*EXTRACTED RECORDS*

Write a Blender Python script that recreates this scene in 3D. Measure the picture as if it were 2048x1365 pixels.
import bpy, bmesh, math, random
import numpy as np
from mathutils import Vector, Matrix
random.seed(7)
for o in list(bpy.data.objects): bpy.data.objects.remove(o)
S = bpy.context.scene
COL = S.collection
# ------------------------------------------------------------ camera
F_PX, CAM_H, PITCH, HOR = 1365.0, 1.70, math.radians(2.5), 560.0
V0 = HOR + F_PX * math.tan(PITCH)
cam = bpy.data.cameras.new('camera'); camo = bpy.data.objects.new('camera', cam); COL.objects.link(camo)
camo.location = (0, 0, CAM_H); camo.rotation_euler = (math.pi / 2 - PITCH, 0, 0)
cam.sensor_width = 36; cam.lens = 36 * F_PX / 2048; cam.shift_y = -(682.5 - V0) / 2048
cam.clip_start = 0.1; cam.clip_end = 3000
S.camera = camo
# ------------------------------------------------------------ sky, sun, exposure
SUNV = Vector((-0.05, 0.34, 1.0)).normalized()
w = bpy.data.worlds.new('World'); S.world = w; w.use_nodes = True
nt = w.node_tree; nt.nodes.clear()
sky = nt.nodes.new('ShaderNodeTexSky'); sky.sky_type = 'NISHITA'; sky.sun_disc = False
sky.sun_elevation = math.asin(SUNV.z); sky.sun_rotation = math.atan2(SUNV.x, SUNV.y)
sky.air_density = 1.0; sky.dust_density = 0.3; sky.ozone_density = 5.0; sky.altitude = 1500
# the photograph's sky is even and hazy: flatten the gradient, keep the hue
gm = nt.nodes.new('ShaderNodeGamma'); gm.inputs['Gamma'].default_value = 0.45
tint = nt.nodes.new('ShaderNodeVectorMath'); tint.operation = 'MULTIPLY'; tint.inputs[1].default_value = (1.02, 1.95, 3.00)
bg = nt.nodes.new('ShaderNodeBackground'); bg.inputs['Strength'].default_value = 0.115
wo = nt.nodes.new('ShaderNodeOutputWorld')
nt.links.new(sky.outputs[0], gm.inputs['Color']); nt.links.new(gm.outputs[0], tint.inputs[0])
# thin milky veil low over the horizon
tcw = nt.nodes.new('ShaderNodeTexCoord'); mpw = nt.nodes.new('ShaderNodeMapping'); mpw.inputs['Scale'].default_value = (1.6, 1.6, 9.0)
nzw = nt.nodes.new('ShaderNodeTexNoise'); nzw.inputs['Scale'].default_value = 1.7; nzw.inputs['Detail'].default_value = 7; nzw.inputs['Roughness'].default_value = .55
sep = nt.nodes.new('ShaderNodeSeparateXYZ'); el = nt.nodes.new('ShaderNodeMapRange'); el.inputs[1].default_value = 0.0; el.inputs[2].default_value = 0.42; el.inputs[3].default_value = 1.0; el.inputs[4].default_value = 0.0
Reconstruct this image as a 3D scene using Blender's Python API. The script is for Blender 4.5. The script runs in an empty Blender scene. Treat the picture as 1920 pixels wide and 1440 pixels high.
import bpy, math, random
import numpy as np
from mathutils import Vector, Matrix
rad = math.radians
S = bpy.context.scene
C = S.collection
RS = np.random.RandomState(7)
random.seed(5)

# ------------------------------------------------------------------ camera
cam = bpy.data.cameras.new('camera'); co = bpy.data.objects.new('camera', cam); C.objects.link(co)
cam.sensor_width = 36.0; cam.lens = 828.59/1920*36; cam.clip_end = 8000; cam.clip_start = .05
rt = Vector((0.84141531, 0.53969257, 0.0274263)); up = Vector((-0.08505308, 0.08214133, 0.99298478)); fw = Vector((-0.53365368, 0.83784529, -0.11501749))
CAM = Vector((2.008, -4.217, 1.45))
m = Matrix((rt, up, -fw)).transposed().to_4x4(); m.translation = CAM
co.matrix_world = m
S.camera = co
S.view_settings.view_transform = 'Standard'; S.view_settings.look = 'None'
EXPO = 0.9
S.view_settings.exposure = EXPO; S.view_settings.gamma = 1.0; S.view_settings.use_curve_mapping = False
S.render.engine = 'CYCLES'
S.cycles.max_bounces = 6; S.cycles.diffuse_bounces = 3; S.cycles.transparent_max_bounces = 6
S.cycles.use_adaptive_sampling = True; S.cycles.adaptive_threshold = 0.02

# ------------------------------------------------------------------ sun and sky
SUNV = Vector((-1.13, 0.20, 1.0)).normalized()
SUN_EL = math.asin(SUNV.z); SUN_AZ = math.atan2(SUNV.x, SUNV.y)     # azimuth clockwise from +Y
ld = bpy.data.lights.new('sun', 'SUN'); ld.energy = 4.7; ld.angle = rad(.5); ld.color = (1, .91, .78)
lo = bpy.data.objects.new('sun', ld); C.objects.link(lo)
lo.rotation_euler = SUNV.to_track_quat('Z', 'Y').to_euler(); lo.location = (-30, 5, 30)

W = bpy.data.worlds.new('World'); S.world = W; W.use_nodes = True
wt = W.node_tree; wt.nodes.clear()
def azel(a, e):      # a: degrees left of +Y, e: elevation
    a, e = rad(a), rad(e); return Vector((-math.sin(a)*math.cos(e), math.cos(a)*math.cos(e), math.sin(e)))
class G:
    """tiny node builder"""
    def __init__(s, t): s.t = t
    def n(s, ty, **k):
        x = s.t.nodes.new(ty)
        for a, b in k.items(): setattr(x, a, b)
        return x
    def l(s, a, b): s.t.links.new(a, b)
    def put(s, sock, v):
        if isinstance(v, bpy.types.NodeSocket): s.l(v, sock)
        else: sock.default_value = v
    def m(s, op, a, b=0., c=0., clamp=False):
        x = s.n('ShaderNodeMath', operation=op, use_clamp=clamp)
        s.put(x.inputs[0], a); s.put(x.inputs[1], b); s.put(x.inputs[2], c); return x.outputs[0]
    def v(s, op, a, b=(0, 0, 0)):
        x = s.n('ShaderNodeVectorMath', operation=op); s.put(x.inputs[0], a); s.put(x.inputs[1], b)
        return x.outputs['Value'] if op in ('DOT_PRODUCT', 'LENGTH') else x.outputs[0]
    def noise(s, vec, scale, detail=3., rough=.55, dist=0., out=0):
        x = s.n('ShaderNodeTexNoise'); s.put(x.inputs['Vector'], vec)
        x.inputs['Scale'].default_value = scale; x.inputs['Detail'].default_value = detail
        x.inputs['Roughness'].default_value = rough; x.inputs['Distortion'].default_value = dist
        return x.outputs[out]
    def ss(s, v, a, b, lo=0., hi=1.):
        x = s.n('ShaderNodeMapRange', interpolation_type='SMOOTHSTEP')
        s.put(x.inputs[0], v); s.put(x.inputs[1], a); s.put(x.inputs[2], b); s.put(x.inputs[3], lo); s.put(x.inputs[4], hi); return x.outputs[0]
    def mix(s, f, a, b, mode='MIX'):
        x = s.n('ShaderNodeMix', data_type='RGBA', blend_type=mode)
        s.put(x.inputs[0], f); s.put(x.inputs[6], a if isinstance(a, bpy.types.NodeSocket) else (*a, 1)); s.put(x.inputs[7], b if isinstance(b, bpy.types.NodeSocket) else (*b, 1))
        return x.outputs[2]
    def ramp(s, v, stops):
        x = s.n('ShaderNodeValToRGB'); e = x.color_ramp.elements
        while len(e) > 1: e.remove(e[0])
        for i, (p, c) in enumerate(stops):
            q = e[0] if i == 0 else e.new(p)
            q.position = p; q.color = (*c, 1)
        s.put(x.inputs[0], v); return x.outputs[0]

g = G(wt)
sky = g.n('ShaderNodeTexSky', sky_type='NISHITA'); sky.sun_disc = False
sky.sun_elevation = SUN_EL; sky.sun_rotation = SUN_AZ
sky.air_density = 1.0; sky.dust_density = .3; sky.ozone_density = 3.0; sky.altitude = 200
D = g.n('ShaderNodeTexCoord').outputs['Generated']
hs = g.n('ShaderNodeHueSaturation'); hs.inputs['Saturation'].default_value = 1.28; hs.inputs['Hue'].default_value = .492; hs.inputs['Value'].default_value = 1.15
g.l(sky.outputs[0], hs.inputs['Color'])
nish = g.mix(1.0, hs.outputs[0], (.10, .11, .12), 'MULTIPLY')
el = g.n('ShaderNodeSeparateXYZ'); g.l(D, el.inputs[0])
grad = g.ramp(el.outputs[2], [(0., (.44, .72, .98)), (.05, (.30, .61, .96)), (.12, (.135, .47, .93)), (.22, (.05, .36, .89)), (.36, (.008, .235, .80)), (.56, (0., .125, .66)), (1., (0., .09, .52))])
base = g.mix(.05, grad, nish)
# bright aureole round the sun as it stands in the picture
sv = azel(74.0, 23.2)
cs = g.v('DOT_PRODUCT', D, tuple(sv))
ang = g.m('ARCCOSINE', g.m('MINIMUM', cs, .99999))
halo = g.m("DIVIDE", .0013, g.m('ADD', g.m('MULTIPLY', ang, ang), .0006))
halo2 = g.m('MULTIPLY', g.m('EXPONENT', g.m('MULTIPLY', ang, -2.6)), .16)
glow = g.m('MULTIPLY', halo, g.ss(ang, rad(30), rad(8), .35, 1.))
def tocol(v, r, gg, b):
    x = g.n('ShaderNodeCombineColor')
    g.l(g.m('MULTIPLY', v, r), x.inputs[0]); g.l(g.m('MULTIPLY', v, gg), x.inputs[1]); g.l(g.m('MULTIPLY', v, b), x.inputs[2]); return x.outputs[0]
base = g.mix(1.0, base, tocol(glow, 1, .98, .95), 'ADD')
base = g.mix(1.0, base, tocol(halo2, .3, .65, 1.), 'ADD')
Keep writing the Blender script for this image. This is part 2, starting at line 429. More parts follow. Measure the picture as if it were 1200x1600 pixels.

*PROMPT*
Exactly and only the lines from the line with "Reconstruct this image" to the line with "S.cycles.use_adaptive_sampling = True;", both included, are to be printed.

*REPLY TO THE EXERCISE*
Reconstruct this image as a 3D scene using Blender's Python API. The script is for Blender 4.5. The script runs in an empty Blender scene. Treat the picture as 1920 pixels wide and 1440 pixels high.
import bpy, math, random
import numpy as np
from mathutils import Vector, Matrix
rad = math.radians
S = bpy.context.scene
C = S.collection
RS = np.random.RandomState(7)
random.seed(5)

# ------------------------------------------------------------------ camera
cam = bpy.data.cameras.new('camera'); co = bpy.data.objects.new('camera', cam); C.objects.link(co)
cam.sensor_width = 36.0; cam.lens = 828.59/1920*36; cam.clip_end = 8000; cam.clip_start = .05
rt = Vector((0.84141531, 0.53969257, 0.0274263)); up = Vector((-0.08505308, 0.08214133, 0.99298478)); fw = Vector((-0.53365368, 0.83784529, -0.11501749))
CAM = Vector((2.008, -4.217, 1.45))
m = Matrix((rt, up, -fw)).transposed().to_4x4(); m.translation = CAM
co.matrix_world = m
S.camera = co
S.view_settings.view_transform = 'Standard'; S.view_settings.look = 'None'
EXPO = 0.9
S.view_settings.exposure = EXPO; S.view_settings.gamma = 1.0; S.view_settings.use_curve_mapping = False
S.render.engine = 'CYCLES'
S.cycles.max_bounces = 6; S.cycles.diffuse_bounces = 3; S.cycles.transparent_max_bounces = 6
S.cycles.use_adaptive_sampling = True; S.cycles.adaptive_threshold = 0.02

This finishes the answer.